**Exercise**
State only how many lines below include the string "scene".

**Given data**
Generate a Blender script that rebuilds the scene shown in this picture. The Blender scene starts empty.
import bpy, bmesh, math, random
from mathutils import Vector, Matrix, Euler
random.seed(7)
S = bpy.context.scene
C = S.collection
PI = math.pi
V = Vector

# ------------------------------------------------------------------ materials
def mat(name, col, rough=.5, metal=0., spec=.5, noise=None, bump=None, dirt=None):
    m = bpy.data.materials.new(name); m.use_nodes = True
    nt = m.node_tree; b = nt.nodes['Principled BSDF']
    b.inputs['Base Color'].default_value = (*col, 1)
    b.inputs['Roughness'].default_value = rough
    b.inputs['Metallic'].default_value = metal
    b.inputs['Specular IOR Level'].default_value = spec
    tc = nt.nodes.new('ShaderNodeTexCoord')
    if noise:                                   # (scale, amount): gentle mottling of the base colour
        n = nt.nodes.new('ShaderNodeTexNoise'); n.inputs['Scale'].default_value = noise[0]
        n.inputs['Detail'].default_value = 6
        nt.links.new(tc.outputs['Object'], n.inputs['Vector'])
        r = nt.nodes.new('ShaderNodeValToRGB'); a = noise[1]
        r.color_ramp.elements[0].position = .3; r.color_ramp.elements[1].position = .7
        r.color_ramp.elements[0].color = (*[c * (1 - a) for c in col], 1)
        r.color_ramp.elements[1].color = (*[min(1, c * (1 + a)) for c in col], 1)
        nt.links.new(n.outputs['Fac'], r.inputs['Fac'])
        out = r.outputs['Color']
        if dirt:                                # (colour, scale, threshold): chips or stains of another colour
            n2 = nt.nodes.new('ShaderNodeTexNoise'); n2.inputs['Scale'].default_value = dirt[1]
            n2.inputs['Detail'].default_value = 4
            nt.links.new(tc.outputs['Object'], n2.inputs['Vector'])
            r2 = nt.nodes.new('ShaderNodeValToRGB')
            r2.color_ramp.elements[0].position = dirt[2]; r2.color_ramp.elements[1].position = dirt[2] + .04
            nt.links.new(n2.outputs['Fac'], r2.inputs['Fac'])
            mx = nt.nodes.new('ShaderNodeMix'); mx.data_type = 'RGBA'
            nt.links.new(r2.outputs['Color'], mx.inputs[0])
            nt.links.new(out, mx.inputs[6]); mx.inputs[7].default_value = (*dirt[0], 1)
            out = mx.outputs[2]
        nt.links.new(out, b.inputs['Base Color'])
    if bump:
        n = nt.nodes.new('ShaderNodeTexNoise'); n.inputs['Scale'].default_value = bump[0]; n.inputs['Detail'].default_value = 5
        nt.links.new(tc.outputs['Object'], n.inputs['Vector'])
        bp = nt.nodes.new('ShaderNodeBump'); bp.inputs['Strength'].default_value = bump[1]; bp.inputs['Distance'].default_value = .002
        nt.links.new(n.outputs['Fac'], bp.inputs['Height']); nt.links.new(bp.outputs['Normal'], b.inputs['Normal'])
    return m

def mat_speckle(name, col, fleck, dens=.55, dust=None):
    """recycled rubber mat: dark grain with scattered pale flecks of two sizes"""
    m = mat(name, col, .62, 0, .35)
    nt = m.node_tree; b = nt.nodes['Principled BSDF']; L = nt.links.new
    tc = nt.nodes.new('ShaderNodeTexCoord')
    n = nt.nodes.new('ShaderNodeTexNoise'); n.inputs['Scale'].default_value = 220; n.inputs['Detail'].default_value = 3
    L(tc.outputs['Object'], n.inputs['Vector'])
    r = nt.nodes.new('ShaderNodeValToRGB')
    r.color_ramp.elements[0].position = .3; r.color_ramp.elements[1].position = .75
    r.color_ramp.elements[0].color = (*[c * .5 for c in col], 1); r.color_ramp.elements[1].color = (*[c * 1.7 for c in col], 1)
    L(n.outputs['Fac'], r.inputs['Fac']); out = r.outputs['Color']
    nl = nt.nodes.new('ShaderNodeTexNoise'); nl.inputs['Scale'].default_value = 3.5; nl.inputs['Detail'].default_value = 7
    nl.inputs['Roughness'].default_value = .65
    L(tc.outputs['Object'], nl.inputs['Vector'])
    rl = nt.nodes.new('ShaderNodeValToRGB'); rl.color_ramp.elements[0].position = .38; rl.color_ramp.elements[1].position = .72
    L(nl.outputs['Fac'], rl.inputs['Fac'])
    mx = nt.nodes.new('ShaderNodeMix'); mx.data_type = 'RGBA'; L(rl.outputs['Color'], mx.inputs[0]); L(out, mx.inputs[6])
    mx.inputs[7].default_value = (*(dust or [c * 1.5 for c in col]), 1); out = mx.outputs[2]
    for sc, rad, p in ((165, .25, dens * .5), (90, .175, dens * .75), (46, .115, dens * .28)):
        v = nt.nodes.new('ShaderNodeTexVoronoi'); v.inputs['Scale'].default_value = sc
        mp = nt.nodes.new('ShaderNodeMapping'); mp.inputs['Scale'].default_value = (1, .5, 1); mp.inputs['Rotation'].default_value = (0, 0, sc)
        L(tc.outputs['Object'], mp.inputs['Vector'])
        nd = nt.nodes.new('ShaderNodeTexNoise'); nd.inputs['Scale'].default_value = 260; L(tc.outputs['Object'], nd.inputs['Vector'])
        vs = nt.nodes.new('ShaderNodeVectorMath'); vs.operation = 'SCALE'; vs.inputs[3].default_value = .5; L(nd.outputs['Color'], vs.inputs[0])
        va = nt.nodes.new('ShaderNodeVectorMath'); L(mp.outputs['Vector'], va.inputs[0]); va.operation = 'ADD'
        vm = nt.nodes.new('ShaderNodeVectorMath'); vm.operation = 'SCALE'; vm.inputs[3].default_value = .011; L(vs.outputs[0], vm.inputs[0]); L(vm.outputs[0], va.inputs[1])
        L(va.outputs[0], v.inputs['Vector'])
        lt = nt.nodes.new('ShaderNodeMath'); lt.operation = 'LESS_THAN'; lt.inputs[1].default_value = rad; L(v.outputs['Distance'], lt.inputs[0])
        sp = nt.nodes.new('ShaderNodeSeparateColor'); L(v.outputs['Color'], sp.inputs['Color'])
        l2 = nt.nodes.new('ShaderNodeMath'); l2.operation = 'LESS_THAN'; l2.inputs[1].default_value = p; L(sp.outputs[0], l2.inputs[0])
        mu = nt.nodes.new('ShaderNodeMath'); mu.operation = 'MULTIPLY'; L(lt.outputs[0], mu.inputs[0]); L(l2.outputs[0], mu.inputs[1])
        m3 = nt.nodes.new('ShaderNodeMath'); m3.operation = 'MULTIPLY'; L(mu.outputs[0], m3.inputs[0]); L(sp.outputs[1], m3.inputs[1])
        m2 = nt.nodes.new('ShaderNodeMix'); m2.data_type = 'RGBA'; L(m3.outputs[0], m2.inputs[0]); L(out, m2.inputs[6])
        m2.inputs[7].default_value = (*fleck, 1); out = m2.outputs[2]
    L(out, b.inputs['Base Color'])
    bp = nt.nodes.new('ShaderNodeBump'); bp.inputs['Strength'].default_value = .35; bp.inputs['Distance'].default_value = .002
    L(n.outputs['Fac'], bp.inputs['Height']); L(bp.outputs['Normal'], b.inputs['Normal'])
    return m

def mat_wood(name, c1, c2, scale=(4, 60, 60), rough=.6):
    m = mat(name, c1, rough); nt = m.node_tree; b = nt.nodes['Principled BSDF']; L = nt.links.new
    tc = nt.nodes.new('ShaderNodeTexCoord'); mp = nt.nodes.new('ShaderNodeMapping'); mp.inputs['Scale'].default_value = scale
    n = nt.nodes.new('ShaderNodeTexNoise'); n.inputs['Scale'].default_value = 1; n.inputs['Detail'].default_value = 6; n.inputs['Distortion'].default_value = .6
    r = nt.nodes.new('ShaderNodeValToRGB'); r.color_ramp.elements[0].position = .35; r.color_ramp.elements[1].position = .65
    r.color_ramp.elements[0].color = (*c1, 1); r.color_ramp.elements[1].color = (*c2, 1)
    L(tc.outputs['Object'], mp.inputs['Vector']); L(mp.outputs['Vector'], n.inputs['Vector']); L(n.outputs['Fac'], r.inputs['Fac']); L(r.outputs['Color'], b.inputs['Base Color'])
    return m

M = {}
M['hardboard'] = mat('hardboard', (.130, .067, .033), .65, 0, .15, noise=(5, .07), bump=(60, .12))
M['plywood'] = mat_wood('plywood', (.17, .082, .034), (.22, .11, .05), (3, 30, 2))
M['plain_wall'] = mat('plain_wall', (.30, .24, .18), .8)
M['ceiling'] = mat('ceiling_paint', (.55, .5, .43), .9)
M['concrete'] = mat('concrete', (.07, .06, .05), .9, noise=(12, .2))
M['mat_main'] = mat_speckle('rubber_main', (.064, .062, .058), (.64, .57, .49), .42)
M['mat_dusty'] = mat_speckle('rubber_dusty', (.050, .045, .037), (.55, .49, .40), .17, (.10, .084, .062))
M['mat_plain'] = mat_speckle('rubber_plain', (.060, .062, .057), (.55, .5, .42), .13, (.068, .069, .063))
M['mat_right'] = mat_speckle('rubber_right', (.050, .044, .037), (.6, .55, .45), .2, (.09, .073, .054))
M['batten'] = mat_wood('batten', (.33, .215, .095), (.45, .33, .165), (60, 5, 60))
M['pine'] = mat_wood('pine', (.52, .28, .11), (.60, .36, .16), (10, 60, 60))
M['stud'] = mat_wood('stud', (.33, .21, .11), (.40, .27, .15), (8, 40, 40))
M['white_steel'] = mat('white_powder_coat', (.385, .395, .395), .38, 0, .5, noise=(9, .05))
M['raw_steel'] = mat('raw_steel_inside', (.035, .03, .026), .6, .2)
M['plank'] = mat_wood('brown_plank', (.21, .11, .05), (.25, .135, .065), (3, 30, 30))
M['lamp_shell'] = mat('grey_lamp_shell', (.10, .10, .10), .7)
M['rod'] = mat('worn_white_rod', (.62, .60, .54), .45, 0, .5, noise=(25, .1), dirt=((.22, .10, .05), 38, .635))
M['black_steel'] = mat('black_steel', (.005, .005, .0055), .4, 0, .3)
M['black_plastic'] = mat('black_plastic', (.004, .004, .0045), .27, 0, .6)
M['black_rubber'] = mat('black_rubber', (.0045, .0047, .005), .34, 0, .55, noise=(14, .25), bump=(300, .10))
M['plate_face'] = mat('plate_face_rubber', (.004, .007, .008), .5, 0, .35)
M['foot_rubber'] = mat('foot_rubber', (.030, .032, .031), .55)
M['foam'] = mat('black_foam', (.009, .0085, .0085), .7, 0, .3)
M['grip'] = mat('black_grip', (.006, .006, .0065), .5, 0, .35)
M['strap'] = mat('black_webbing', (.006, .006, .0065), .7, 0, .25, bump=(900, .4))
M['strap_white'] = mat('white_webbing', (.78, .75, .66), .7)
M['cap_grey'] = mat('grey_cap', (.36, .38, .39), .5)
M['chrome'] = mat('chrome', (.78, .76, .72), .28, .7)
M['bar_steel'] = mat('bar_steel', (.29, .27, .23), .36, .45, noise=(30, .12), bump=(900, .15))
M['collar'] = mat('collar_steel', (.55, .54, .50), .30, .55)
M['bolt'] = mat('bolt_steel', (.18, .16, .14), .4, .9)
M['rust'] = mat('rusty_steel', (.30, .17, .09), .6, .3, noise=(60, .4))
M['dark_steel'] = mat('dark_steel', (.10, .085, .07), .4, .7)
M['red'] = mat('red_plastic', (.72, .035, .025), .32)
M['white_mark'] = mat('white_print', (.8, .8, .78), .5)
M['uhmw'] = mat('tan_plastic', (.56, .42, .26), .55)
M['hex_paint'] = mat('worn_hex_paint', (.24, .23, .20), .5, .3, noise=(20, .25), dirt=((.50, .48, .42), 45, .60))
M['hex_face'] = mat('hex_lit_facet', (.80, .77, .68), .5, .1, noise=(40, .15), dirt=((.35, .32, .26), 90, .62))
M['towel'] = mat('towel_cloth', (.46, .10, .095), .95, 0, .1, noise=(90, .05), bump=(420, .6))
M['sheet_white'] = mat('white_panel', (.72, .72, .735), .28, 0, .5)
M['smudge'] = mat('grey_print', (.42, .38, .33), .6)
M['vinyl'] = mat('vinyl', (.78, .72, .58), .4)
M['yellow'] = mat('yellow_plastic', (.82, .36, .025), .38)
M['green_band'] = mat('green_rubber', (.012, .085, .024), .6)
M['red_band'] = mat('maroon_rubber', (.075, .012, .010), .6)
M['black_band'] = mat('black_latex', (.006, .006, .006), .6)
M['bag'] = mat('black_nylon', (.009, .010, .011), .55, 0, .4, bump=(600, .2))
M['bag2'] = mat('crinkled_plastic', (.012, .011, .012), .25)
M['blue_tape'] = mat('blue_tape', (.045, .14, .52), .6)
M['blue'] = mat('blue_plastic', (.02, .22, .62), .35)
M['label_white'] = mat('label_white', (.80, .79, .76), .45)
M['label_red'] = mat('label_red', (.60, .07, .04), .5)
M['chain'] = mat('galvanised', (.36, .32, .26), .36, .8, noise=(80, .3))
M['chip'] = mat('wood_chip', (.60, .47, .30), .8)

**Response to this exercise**
2